● Data extract
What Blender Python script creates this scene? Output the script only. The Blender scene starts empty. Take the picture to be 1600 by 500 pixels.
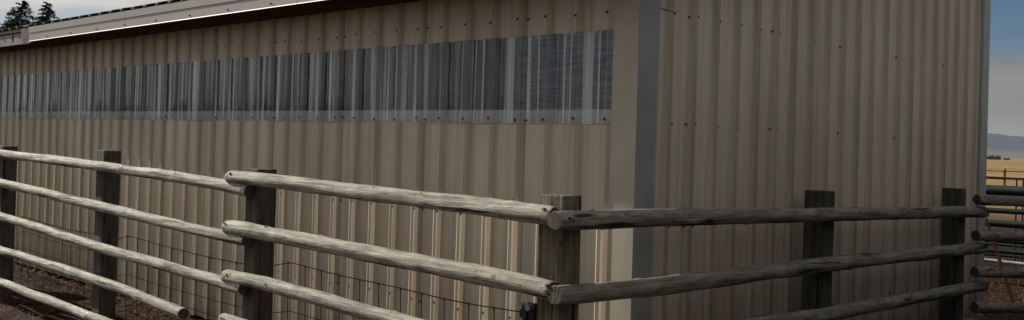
import bpy, bmesh, math, random
from mathutils import Vector, Matrix, noise
R = math.radians
rnd = random.Random(7)
scene = bpy.context.scene
col = scene.collection

# ------------------------------------------------------------------ camera
CAM = Vector((3.242, -4.207, 1.6))
aL, roll, pitch = R(45.28), R(1.72), R(0.5)
f0 = Vector((-math.cos(aL), math.sin(aL), 0)); r0 = Vector((math.sin(aL), math.cos(aL), 0)); u0 = Vector((0, 0, 1))
fw = f0*math.cos(pitch) + u0*math.sin(pitch); up = -f0*math.sin(pitch) + u0*math.cos(pitch)
cr = r0*math.cos(roll) + up*math.sin(roll); cu = -r0*math.sin(roll) + up*math.cos(roll)
cd = bpy.data.cameras.new('camera'); cam = bpy.data.objects.new('camera', cd); col.objects.link(cam)
cam.matrix_world = Matrix(((cr.x, cu.x, -fw.x, CAM.x), (cr.y, cu.y, -fw.y, CAM.y), (cr.z, cu.z, -fw.z, CAM.z), (0, 0, 0, 1)))
cd.sensor_width = 36; cd.lens = 1545/1600*36; cd.shift_y = -39.5/1600
cd.clip_start = 0.05; cd.clip_end = 30000
scene.camera = cam

# ------------------------------------------------------------------ light
SUN_EL, SUN_G = R(25.5), R(9)          # elevation, azimuth measured from -X towards -Y
sdir = Vector((-math.cos(SUN_G)*math.cos(SUN_EL), -math.sin(SUN_G)*math.cos(SUN_EL), math.sin(SUN_EL)))
sl = bpy.data.lights.new('sun', 'SUN'); sl.energy = 5.0; sl.angle = R(0.6); sl.color = (1, .93, .82)
so = bpy.data.objects.new('sun', sl); col.objects.link(so)
so.rotation_euler = sdir.to_track_quat('Z', 'Y').to_euler()
world = bpy.data.worlds.new('World'); scene.world = world; world.use_nodes = True
nt = world.node_tree; nt.nodes.clear()
def wn(t, **k):
    n = nt.nodes.new(t)
    for a, b in k.items(): setattr(n, a, b)
    return n
wo = wn('ShaderNodeOutputWorld'); bg = wn('ShaderNodeBackground'); bg.inputs[1].default_value = 0.037
sky = wn('ShaderNodeTexSky', sky_type='NISHITA', sun_disc=False)
sky.sun_elevation = SUN_EL
sky.sun_rotation = math.atan2(sdir.x, sdir.y)
sky.air_density = 1.0; sky.dust_density = 1.0; sky.ozone_density = 1.5; sky.altitude = 1500
tc = wn('ShaderNodeTexCoord')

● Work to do
Repeat only the lines between the start of the data and the line with "scene.camera = cam", including those two lines, and skip the pictures.

● Expected output
What Blender Python script creates this scene? Output the script only. The Blender scene starts empty. Take the picture to be 1600 by 500 pixels.
import bpy, bmesh, math, random
from mathutils import Vector, Matrix, noise
R = math.radians
rnd = random.Random(7)
scene = bpy.context.scene
col = scene.collection

# ------------------------------------------------------------------ camera
CAM = Vector((3.242, -4.207, 1.6))
aL, roll, pitch = R(45.28), R(1.72), R(0.5)
f0 = Vector((-math.cos(aL), math.sin(aL), 0)); r0 = Vector((math.sin(aL), math.cos(aL), 0)); u0 = Vector((0, 0, 1))
fw = f0*math.cos(pitch) + u0*math.sin(pitch); up = -f0*math.sin(pitch) + u0*math.cos(pitch)
cr = r0*math.cos(roll) + up*math.sin(roll); cu = -r0*math.sin(roll) + up*math.cos(roll)
cd = bpy.data.cameras.new('camera'); cam = bpy.data.objects.new('camera', cd); col.objects.link(cam)
cam.matrix_world = Matrix(((cr.x, cu.x, -fw.x, CAM.x), (cr.y, cu.y, -fw.y, CAM.y), (cr.z, cu.z, -fw.z, CAM.z), (0, 0, 0, 1)))
cd.sensor_width = 36; cd.lens = 1545/1600*36; cd.shift_y = -39.5/1600
cd.clip_start = 0.05; cd.clip_end = 30000
scene.camera = cam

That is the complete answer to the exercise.